Ministerstwo Rodziny i Polityki Społecznej uważa, że wprowadzenie usług sąsiedzkich przyczyni się do rozwoju tej formy pomagania. Chodzi tu przede wszystkim o osoby starsze, które wymagają prostej pomocy – przy zrobieniu zakupów czy posprzątaniu mieszkania.
Gminy będą mogły otrzymać wsparcie na realizację usług sąsiedzkich dla mieszkańców w wieku 65 lat i więcej w ramach kolejnej edycji Korpusu Wsparcia Seniorów na rok 2024. Środki planowane na ten cel to blisko 30 mln zł – powiedziała szefowa resortu rodziny Marlena Maląg, cytowana przez „Super Express”.
Każda gmina będzie decydować, czy zorganizuje na swoim terenie usługę sąsiedzką i czy zleci ją organizacjom społecznym. Samorząd będzie też decydować, czy zatrudni wykonawców usługi na umowę zlecenie, czy może jednak zaangażuje wolontariuszy. Na razie nie wiadomo, ile mogłyby wynieść zarobki za takie wsparcie sąsiedzkie.

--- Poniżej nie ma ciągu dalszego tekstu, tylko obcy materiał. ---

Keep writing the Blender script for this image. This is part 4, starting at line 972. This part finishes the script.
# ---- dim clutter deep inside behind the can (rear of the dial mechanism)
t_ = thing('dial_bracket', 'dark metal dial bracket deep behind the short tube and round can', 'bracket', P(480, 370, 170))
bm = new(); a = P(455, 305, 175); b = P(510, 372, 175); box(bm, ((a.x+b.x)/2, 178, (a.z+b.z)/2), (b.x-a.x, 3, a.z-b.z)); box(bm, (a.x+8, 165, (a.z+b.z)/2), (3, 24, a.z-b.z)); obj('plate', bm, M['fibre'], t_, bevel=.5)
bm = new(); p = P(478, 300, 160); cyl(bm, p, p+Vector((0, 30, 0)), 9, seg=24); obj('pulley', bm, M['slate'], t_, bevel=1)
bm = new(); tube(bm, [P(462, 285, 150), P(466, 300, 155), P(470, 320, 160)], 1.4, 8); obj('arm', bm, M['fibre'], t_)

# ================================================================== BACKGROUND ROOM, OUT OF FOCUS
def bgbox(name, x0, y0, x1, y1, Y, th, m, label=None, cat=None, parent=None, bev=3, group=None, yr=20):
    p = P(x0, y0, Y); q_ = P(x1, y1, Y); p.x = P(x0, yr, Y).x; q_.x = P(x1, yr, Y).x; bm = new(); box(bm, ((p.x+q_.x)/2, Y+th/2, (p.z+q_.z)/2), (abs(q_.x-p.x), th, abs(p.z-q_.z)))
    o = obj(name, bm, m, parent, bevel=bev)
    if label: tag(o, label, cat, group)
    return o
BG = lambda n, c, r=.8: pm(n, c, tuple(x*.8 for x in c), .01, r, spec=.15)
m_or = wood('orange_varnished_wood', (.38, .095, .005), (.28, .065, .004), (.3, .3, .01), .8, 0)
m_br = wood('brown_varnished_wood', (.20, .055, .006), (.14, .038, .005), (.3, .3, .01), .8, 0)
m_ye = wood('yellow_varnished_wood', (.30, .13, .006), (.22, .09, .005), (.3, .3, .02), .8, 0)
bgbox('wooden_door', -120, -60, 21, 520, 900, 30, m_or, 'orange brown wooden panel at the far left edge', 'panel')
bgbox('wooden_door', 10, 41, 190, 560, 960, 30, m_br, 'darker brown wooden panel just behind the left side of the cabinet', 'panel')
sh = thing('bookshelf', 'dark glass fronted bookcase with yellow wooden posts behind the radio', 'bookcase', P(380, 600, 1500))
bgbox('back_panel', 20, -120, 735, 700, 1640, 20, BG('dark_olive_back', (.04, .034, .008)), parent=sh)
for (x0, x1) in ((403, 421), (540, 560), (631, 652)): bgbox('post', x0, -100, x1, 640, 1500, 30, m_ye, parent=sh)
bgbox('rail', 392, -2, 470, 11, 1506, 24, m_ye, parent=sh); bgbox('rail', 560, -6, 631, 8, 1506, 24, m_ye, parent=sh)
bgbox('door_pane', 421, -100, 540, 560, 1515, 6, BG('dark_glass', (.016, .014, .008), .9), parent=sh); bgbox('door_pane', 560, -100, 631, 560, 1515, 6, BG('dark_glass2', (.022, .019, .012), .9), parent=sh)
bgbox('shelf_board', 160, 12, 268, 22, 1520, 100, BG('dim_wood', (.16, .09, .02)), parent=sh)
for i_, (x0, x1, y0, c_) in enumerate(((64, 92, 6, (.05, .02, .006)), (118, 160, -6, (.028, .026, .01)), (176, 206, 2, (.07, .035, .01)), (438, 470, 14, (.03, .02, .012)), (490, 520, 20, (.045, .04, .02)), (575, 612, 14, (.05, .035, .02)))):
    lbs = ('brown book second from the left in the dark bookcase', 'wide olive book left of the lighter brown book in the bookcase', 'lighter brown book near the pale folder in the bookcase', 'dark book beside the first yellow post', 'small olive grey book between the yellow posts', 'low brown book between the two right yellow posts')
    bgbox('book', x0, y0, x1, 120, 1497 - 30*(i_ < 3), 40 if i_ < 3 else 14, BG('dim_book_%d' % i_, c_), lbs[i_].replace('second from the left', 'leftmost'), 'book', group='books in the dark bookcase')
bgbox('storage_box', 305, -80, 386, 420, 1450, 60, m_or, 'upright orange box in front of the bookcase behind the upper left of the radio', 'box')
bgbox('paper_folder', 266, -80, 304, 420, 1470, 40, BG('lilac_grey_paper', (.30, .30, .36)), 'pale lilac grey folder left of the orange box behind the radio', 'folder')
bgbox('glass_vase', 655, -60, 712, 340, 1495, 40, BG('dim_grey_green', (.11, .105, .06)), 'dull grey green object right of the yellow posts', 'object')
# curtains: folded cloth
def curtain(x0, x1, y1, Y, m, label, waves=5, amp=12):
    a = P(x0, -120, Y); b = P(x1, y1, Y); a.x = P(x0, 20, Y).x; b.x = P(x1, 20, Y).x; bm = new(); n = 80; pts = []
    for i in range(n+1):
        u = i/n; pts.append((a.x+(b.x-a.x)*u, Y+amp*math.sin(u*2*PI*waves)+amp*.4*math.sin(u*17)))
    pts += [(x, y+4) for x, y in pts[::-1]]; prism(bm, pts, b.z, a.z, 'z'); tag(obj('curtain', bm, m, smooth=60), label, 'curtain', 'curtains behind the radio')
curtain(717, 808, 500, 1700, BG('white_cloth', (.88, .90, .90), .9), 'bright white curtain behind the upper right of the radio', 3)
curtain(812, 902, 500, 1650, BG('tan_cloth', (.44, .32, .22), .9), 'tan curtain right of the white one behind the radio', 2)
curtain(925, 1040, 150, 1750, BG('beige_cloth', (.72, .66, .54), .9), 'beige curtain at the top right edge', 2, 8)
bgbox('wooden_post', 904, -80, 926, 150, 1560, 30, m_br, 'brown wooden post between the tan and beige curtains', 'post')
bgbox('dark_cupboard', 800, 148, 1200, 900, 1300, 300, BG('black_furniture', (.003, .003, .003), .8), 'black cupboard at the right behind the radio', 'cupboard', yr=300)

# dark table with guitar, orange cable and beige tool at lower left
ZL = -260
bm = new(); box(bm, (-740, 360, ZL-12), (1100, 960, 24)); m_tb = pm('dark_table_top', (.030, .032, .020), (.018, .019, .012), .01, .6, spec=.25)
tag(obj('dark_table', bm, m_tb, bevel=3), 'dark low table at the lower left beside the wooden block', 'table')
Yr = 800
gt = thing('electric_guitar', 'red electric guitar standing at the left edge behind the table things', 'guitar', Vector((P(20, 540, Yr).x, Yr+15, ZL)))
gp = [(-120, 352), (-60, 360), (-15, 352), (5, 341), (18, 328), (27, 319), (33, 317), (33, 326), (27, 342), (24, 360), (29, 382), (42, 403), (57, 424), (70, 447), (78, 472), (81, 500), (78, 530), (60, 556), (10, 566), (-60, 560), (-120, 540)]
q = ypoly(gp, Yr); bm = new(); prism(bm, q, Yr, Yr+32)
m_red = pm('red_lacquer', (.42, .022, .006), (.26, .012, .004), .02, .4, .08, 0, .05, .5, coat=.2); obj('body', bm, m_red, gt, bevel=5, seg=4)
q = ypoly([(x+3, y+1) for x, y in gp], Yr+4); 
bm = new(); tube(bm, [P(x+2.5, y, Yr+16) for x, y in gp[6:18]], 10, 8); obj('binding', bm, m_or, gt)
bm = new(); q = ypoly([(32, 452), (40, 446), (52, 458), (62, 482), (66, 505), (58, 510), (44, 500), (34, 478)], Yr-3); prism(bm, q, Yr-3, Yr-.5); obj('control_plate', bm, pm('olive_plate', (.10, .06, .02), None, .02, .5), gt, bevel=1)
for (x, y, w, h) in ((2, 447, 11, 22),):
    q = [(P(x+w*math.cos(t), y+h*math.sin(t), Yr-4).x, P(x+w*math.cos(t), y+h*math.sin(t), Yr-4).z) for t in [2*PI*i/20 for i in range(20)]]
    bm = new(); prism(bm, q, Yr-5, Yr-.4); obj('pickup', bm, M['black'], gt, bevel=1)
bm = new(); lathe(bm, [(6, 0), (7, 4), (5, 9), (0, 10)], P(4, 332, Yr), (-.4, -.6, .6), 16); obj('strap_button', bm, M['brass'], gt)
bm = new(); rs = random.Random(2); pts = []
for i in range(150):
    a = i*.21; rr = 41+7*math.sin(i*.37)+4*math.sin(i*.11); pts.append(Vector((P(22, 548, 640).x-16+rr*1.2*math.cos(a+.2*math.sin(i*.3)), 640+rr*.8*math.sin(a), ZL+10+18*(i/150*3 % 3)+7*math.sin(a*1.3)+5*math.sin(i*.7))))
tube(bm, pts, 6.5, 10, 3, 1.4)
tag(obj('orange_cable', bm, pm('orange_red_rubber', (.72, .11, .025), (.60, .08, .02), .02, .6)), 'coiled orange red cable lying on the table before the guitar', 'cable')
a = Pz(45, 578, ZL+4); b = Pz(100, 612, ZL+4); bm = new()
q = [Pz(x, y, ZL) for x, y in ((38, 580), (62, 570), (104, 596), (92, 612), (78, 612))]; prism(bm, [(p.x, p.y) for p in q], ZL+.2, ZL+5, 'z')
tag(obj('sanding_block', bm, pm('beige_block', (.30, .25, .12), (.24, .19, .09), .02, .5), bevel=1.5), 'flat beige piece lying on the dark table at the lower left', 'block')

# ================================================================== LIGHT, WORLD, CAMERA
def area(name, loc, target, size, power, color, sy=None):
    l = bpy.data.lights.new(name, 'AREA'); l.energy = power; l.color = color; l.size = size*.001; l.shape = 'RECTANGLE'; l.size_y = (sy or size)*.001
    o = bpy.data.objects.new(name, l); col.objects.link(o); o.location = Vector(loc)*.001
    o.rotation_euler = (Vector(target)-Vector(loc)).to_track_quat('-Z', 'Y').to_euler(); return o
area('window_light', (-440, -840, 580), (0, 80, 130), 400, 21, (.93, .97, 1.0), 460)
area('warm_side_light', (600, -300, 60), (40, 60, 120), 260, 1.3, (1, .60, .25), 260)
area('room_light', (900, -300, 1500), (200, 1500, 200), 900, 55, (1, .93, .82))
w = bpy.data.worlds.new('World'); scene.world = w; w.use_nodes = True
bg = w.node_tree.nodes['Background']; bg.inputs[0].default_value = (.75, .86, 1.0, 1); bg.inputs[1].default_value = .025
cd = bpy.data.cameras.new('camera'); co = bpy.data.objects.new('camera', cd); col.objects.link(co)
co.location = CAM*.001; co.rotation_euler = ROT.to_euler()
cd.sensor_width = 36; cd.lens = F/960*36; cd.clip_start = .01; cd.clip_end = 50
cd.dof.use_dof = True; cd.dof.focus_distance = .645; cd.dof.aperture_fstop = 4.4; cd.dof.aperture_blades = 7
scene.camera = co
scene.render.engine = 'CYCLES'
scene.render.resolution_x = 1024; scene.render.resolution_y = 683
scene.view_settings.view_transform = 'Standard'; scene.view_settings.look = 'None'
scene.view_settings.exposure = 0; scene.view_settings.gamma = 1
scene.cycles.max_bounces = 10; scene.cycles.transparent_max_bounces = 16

Z usług sąsiedzkich będzie mogła skorzystać samotna, która z powodu wieku, choroby lub innych powodów wymaga wsparcia innych osób, natomiast nie może go otrzymać.
Ministerstwo Rodziny i Polityki Społecznej podaje, że za osobę samotną uznaje się osobę, która:
* samotnie prowadzi gospodarstwo domowe,
* nie znajduje się w związku małżeńskim,
* nie posiada zstępnych ani wstępnych, czyli dzieci, wnuków, rodziców, dziadków.
Zgodnie z przepisami, gmina w drodze uchwały będzie mogła zadecydować o poszerzeniu katalogu osób, które będą mogły otrzymać usługi sąsiedzkie. Według ministerstwa, w związku z tym z usług sąsiedzkich będą mogły skorzystać także te osoby, których rodzina, w tym wspólnie niezamieszkujący małżonek, zstępni i wstępni, nie mogą zaoferować takiego wsparcia.